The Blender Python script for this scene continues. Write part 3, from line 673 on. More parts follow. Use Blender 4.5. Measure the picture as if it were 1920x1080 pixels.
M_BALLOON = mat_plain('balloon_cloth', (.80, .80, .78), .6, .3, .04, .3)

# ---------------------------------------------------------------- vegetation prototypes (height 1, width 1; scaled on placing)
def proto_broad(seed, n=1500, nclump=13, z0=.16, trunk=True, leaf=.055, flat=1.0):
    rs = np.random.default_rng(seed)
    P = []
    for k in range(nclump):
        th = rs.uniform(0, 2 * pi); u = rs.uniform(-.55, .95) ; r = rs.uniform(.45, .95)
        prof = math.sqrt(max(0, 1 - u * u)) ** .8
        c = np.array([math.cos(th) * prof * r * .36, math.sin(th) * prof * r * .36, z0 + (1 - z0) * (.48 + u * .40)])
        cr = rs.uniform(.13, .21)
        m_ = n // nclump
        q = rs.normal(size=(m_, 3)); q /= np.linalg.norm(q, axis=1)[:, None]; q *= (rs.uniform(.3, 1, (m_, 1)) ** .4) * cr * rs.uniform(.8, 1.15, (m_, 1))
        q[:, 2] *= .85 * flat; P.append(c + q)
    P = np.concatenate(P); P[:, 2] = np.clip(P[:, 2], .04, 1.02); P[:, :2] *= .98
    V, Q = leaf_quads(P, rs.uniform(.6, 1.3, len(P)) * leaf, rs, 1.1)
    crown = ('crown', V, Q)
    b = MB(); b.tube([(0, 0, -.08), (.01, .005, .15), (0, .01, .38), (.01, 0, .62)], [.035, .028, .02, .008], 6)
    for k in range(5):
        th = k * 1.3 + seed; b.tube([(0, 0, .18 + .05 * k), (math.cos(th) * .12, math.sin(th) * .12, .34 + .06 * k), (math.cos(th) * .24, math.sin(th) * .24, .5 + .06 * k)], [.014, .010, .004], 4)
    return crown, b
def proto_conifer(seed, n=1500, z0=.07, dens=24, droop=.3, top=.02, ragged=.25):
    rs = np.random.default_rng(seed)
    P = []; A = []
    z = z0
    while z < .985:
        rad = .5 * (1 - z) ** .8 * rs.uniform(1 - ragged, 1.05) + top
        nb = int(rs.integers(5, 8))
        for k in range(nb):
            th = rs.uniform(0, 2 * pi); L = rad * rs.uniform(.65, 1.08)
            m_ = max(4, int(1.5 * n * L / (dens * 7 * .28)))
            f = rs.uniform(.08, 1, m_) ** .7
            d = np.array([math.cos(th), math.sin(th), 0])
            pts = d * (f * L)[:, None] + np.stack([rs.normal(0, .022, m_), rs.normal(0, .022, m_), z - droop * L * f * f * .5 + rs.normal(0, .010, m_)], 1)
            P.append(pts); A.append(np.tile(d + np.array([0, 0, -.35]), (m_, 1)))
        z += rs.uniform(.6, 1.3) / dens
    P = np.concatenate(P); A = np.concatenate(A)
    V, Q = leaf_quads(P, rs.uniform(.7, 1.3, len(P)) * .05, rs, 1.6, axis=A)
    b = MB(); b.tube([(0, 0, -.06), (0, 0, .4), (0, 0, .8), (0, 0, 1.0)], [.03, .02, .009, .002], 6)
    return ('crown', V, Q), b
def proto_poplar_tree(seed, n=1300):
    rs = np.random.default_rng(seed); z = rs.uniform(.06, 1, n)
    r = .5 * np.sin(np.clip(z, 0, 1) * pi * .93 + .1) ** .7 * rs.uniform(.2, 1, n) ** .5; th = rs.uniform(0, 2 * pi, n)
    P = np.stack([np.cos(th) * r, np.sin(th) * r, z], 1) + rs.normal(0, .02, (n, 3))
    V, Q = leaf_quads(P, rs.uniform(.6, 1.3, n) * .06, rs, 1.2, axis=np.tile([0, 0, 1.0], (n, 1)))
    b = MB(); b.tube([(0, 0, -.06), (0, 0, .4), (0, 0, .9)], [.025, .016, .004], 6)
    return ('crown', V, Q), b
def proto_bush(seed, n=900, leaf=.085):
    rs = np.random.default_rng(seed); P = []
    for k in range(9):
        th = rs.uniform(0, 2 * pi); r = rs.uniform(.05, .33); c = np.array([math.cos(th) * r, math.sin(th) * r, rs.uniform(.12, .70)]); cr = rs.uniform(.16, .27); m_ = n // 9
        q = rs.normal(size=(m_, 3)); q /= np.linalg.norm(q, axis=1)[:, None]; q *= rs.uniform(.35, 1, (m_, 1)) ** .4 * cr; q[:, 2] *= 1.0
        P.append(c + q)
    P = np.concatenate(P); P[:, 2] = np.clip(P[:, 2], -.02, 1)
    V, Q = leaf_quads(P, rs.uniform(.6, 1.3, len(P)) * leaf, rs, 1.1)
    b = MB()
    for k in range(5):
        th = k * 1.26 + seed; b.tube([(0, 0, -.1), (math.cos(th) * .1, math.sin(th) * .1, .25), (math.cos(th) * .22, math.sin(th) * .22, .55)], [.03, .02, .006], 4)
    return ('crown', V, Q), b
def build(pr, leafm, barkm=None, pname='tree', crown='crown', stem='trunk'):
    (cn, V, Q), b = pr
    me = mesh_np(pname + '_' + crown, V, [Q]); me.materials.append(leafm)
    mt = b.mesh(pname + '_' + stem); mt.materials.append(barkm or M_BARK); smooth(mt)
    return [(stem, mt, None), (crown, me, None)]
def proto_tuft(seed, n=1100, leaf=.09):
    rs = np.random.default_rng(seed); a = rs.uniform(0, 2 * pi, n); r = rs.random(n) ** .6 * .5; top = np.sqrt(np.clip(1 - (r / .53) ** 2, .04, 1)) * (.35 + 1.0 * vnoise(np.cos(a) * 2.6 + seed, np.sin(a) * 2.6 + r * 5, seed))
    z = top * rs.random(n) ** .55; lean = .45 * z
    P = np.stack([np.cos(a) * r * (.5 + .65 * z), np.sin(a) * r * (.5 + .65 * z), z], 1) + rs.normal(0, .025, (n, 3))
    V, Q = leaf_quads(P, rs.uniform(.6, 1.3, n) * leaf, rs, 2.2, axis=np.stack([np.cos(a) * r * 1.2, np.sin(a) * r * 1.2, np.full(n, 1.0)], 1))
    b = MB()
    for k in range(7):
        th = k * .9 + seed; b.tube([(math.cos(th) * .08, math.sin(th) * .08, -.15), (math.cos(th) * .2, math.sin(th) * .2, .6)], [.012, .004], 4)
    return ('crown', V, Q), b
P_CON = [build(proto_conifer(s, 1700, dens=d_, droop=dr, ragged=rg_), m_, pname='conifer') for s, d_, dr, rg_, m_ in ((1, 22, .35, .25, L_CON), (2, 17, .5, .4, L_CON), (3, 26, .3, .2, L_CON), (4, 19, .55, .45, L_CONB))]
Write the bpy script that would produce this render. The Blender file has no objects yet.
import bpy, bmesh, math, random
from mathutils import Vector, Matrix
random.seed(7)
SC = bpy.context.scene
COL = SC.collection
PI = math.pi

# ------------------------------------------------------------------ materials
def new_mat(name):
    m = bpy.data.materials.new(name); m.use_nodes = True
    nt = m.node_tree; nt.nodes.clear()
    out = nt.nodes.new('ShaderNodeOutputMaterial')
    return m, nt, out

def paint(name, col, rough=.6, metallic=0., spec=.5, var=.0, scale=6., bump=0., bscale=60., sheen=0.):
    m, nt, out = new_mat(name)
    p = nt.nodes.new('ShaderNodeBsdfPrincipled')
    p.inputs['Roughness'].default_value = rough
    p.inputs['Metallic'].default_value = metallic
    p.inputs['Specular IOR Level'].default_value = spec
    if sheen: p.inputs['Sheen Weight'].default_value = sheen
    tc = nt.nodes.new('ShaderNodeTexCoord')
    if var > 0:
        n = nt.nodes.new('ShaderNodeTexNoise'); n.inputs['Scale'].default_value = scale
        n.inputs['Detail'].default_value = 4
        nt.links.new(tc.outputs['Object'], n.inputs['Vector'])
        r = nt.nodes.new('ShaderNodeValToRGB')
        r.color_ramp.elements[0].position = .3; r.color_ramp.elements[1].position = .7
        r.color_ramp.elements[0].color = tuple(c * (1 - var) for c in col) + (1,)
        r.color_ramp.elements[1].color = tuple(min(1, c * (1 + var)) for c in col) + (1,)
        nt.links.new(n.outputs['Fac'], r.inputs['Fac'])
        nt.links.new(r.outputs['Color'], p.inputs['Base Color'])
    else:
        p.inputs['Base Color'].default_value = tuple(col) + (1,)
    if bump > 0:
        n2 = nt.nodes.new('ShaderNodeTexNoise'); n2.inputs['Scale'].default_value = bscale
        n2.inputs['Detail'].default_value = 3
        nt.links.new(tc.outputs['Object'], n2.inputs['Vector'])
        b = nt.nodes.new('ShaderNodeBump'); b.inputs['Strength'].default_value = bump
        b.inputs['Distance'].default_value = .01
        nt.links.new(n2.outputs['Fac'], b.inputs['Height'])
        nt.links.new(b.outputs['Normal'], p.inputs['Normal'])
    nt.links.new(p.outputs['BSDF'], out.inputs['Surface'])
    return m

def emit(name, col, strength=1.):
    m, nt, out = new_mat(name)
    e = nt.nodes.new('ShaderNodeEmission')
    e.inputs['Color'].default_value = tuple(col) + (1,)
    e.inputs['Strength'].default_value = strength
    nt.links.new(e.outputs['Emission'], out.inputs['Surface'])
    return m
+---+
**What is being asked:** Your output should consist solely of the lines from the beginning of the entries through the line containing "(.80, .80, .78), .6, .3, .04, .3)", reproduced exactly.

**Exercise response:**
The Blender Python script for this scene continues. Write part 3, from line 673 on. More parts follow. Use Blender 4.5. Measure the picture as if it were 1920x1080 pixels.
M_BALLOON = mat_plain('balloon_cloth', (.80, .80, .78), .6, .3, .04, .3)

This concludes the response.